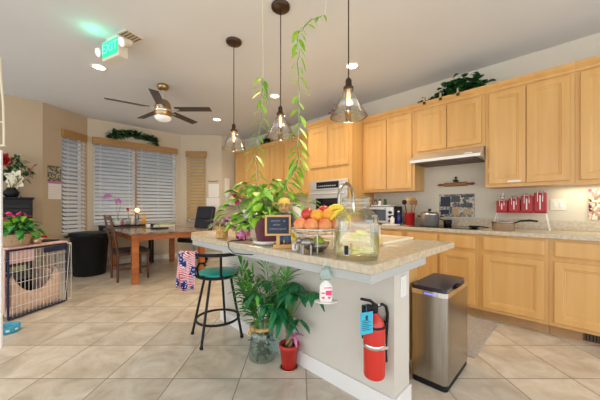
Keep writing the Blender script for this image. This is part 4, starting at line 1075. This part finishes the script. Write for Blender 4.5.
# far wall things on the short back wall beyond the bay
ang_b = aR
def onR(px, z): 
    s_ = along(px, P3, P4); d = (V(P4) - V(P3)).normalized(); q = V(P3) + d * s_; return (q.x, q.y, z)
def paper(lab, px0, px1, y0, y1, D=6.2, m_='paper'):
    a0, a1 = along(px0, P3, P4), along(px1, P3, P4); zc = lambda py: CAMZ + (207 - py) * D / FL
    o = MB().box(0, a1 - a0, -.006, -.001, 0, zc(y0) - zc(y1), .001).build('wall_paper_sheet', m_, None, onR(px0, zc(y1)), aR)
    return tag(o, lab, 'paper')
paper('upper white paper notice beside the tan blind', 208.5, 219, 183, 197)
paper('lower wide white paper notice beside the tan blind', 206.5, 219.5, 197.5, 213)
t = thing('decor_hooks', 'small dark scrolled hook above the white paper notices', 'hook', onR(213, CAMZ + 26.5 * 6.2 / FL), aR)
MB().tube([(-.11, -.02, .03), (-.08, -.02, -.01), (-.05, -.02, .02), (-.03, -.02, 0)], .008, 6).tube([(.11, -.02, .03), (.08, -.02, -.01), (.05, -.02, .02), (.03, -.02, 0)], .008, 6).build('scrolls', 'steel_dark', t)
MB().box(-.05, .05, -.012, 0, -.01, .01, .002).build('backplate', 'steel_dark', t)
yb = 5.88
def backu(px): r = (px - 300) / FL; return yb * (1 + r) / (1 - r)
zb = lambda px, py: CAMZ + (207 - py) * (backu(px) + yb) * .70711 / FL
t = thing('wall_phone', 'white wall phone on the back wall beside the far cabinets', 'phone', (backu(227), yb, zb(227, 196)))
MB().box(-.07, .05, -.04, 0, -.0, .42, .008).build('cradle', 'ceramic', t)
MB().box(-.04, .03, -.075, -.041, -.05, .18, .01).build('handset', 'plate', t)
t = thing('wall_box', 'white wall mounted message box below the wall phone', 'box', (backu(226), yb, zb(232, 207)))
MB().box(-.02, .26, -.05, 0, 0, .27, .008).build('case', 'ceramic', t)
MB().box(.02, .06, -.056, -.051, .12, .18).box(-.01, .25, -.056, -.051, .01, .03).build('dark_markings', 'steel_dark', t)

# ------------------------------------------------------------------ left side
# calendar
t = thing('wall_calendar', 'wall calendar with a bird photo beside the left bay window', 'calendar', (P1[0], P1[1], 0), aL)
c0_, c1_ = along(47.5, P1, P2), along(61, P1, P2)
D_ = 4.55; zz = lambda py: CAMZ + (207 - py) * D_ / FL
MB().box(c0_, c1_, -.006, -.001, zz(182), zz(165.5)).build('photo_page', 'photo', t)
MB().box(c0_, c1_, -.008, -.0065, zz(183.5), zz(181)).build('purple_band', 'lilac', t)
MB().box(c0_ + .01, c1_, -.006, -.001, zz(199), zz(183.5)).build('date_page', 'paper', t)
g = MB()
for i in range(5): g.box(c0_ + .02, c1_ - .01, -.0072, -.0062, zz(197 - i * 2.6), zz(197 - i * 2.6) + .002)
g.build('date_lines', 'steel_dark', t)
# black slatted cabinet
t = thing('black_cabinet', 'black slatted cabinet against the left wall carrying the flower vase', 'cabinet', (-.42, 5.78, 0), 0)
MB().box(-.30, .50, -.18, .20, 0, 1.27, .008).build('body', 'black', t)
g = MB()
for i in range(16): g.box(-.27, .47, -.194, -.182, .15 + i * .066, .15 + i * .066 + .05, .002)
g.build('slatted_front', 'blackmetal', t)
MB().box(-.32, .52, -.20, .21, 1.27, 1.295, .004).build('top', 'black', t)
# poinsettia vase
vz = Sp(14, 199, 4.15)
t = thing('flower_vase', 'vase of red and cream artificial flowers on the black cabinet', 'flowers', (-.14, 5.74, 1.296))
MB().lathe([(.05, 0), (.075, .02), (.09, .07), (.06, .11), (.045, .13), (.05, .14)], seg=20).build('vase', 'black', t)
def D3(px, py, D=4.02): return Sp(px, py, D) - V((-.14, 5.74, 1.296))
g = MB()
for c_ in ((18, 178), (6, 172), (22, 168)): g.tube([(0, 0, .12), D3(*c_)], .005, 6)
for px, py in ((33, 167), (34, 175), (28, 171)): g.tube([(0, 0, .12), D3(px, py)], .003, 5)
g.build('stems', 'bark', t)
g = MB(); c_ = D3(17, 180, 4.02)
for i in range(8):
    a_ = 2 * PI * i / 8 + .2; d = right * math.cos(a_) + V((0, 0, 1)) * math.sin(a_) - fwd * .25
    g.leaf(c_, d, .17 if i % 2 else .14, .095, .0, .2, up=-fwd)
for i in range(5):
    a_ = 2 * PI * i / 5; g.leaf(c_ - fwd * .02, right * math.cos(a_) + V((0, 0, 1)) * math.sin(a_) - fwd * .6, .07, .05, 0, .2, up=-fwd)
for i in range(5):
    a_ = 2 * PI * i / 5; g.leaf(D3(11, 193, 4.05), right * math.cos(a_) + V((0, 0, 1)) * math.sin(a_) * .4 - fwd * .3, .09, .05, 0, .2, up=-fwd)
g.build('cream_bloom', 'cream', t)
g = MB(); c_ = D3(5, 160, 4.0)
for k_ in range(3):
    for i in range(7):
        a_ = 2 * PI * i / 7 + k_ * .5; d = right * math.cos(a_) + V((0, 0, 1)) * math.sin(a_) - fwd * (.2 + .4 * k_)
        g.leaf(c_ - fwd * .01 * k_, d, .12 - .025 * k_, .08, 0, .2, up=-fwd)
g.build('red_bloom', 'crimson', t)
for px, py in ((35, 166), (31, 176), (29, 168)):
    g = MB()
    for i in range(5): g.leaf(D3(px, py), rdir(-1, 1), .045, .02, .1)
    g.build('red_bud', 'crimson', t)
g = MB()
for i in range(150):
    px, py = R.choice(((16, 160), (20, 165), (8, 172), (27, 172), (12, 168), (22, 176), (4, 178), (14, 194))); g.leaf(D3(px + R.uniform(-4, 4), py + R.uniform(-4, 4)), rdir(-.6, 1.2), .085, .034, .3)
g.build('leaves', 'leaf_dark', t)
g = MB()
for i in range(22): g.leaf(D3(R.uniform(12, 26), R.uniform(156, 172)), rdir(-.3, 1.2), .06, .03, .3)
g.build('pale_leaves', 'leaf_pale', t)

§

▶ **PROBLEM STATEMENT**
Return the listing above unchanged, apart from dropping its pictures.

▶ **EXERCISE RESPONSE**
Keep writing the Blender script for this image. This is part 4, starting at line 1075. This part finishes the script. Write for Blender 4.5.
# far wall things on the short back wall beyond the bay
ang_b = aR
def onR(px, z): 
    s_ = along(px, P3, P4); d = (V(P4) - V(P3)).normalized(); q = V(P3) + d * s_; return (q.x, q.y, z)
def paper(lab, px0, px1, y0, y1, D=6.2, m_='paper'):
    a0, a1 = along(px0, P3, P4), along(px1, P3, P4); zc = lambda py: CAMZ + (207 - py) * D / FL
    o = MB().box(0, a1 - a0, -.006, -.001, 0, zc(y0) - zc(y1), .001).build('wall_paper_sheet', m_, None, onR(px0, zc(y1)), aR)
    return tag(o, lab, 'paper')
paper('upper white paper notice beside the tan blind', 208.5, 219, 183, 197)
paper('lower wide white paper notice beside the tan blind', 206.5, 219.5, 197.5, 213)
t = thing('decor_hooks', 'small dark scrolled hook above the white paper notices', 'hook', onR(213, CAMZ + 26.5 * 6.2 / FL), aR)
MB().tube([(-.11, -.02, .03), (-.08, -.02, -.01), (-.05, -.02, .02), (-.03, -.02, 0)], .008, 6).tube([(.11, -.02, .03), (.08, -.02, -.01), (.05, -.02, .02), (.03, -.02, 0)], .008, 6).build('scrolls', 'steel_dark', t)
MB().box(-.05, .05, -.012, 0, -.01, .01, .002).build('backplate', 'steel_dark', t)
yb = 5.88
def backu(px): r = (px - 300) / FL; return yb * (1 + r) / (1 - r)
zb = lambda px, py: CAMZ + (207 - py) * (backu(px) + yb) * .70711 / FL
t = thing('wall_phone', 'white wall phone on the back wall beside the far cabinets', 'phone', (backu(227), yb, zb(227, 196)))
MB().box(-.07, .05, -.04, 0, -.0, .42, .008).build('cradle', 'ceramic', t)
MB().box(-.04, .03, -.075, -.041, -.05, .18, .01).build('handset', 'plate', t)
t = thing('wall_box', 'white wall mounted message box below the wall phone', 'box', (backu(226), yb, zb(232, 207)))
MB().box(-.02, .26, -.05, 0, 0, .27, .008).build('case', 'ceramic', t)
MB().box(.02, .06, -.056, -.051, .12, .18).box(-.01, .25, -.056, -.051, .01, .03).build('dark_markings', 'steel_dark', t)

# ------------------------------------------------------------------ left side
# calendar
t = thing('wall_calendar', 'wall calendar with a bird photo beside the left bay window', 'calendar', (P1[0], P1[1], 0), aL)
c0_, c1_ = along(47.5, P1, P2), along(61, P1, P2)
D_ = 4.55; zz = lambda py: CAMZ + (207 - py) * D_ / FL
MB().box(c0_, c1_, -.006, -.001, zz(182), zz(165.5)).build('photo_page', 'photo', t)
MB().box(c0_, c1_, -.008, -.0065, zz(183.5), zz(181)).build('purple_band', 'lilac', t)
MB().box(c0_ + .01, c1_, -.006, -.001, zz(199), zz(183.5)).build('date_page', 'paper', t)
g = MB()
for i in range(5): g.box(c0_ + .02, c1_ - .01, -.0072, -.0062, zz(197 - i * 2.6), zz(197 - i * 2.6) + .002)
g.build('date_lines', 'steel_dark', t)
# black slatted cabinet
t = thing('black_cabinet', 'black slatted cabinet against the left wall carrying the flower vase', 'cabinet', (-.42, 5.78, 0), 0)
MB().box(-.30, .50, -.18, .20, 0, 1.27, .008).build('body', 'black', t)
g = MB()
for i in range(16): g.box(-.27, .47, -.194, -.182, .15 + i * .066, .15 + i * .066 + .05, .002)
g.build('slatted_front', 'blackmetal', t)
MB().box(-.32, .52, -.20, .21, 1.27, 1.295, .004).build('top', 'black', t)
# poinsettia vase
vz = Sp(14, 199, 4.15)
t = thing('flower_vase', 'vase of red and cream artificial flowers on the black cabinet', 'flowers', (-.14, 5.74, 1.296))
MB().lathe([(.05, 0), (.075, .02), (.09, .07), (.06, .11), (.045, .13), (.05, .14)], seg=20).build('vase', 'black', t)
def D3(px, py, D=4.02): return Sp(px, py, D) - V((-.14, 5.74, 1.296))
g = MB()
for c_ in ((18, 178), (6, 172), (22, 168)): g.tube([(0, 0, .12), D3(*c_)], .005, 6)
for px, py in ((33, 167), (34, 175), (28, 171)): g.tube([(0, 0, .12), D3(px, py)], .003, 5)
g.build('stems', 'bark', t)
g = MB(); c_ = D3(17, 180, 4.02)
for i in range(8):
    a_ = 2 * PI * i / 8 + .2; d = right * math.cos(a_) + V((0, 0, 1)) * math.sin(a_) - fwd * .25
    g.leaf(c_, d, .17 if i % 2 else .14, .095, .0, .2, up=-fwd)
for i in range(5):
    a_ = 2 * PI * i / 5; g.leaf(c_ - fwd * .02, right * math.cos(a_) + V((0, 0, 1)) * math.sin(a_) - fwd * .6, .07, .05, 0, .2, up=-fwd)
for i in range(5):
    a_ = 2 * PI * i / 5; g.leaf(D3(11, 193, 4.05), right * math.cos(a_) + V((0, 0, 1)) * math.sin(a_) * .4 - fwd * .3, .09, .05, 0, .2, up=-fwd)
g.build('cream_bloom', 'cream', t)
g = MB(); c_ = D3(5, 160, 4.0)
for k_ in range(3):
    for i in range(7):
        a_ = 2 * PI * i / 7 + k_ * .5; d = right * math.cos(a_) + V((0, 0, 1)) * math.sin(a_) - fwd * (.2 + .4 * k_)
        g.leaf(c_ - fwd * .01 * k_, d, .12 - .025 * k_, .08, 0, .2, up=-fwd)
g.build('red_bloom', 'crimson', t)
for px, py in ((35, 166), (31, 176), (29, 168)):
    g = MB()
    for i in range(5): g.leaf(D3(px, py), rdir(-1, 1), .045, .02, .1)
    g.build('red_bud', 'crimson', t)
g = MB()
for i in range(150):
    px, py = R.choice(((16, 160), (20, 165), (8, 172), (27, 172), (12, 168), (22, 176), (4, 178), (14, 194))); g.leaf(D3(px + R.uniform(-4, 4), py + R.uniform(-4, 4)), rdir(-.6, 1.2), .085, .034, .3)
g.build('leaves', 'leaf_dark', t)
g = MB()
for i in range(22): g.leaf(D3(R.uniform(12, 26), R.uniform(156, 172)), rdir(-.3, 1.2), .06, .03, .3)
g.build('pale_leaves', 'leaf_pale', t)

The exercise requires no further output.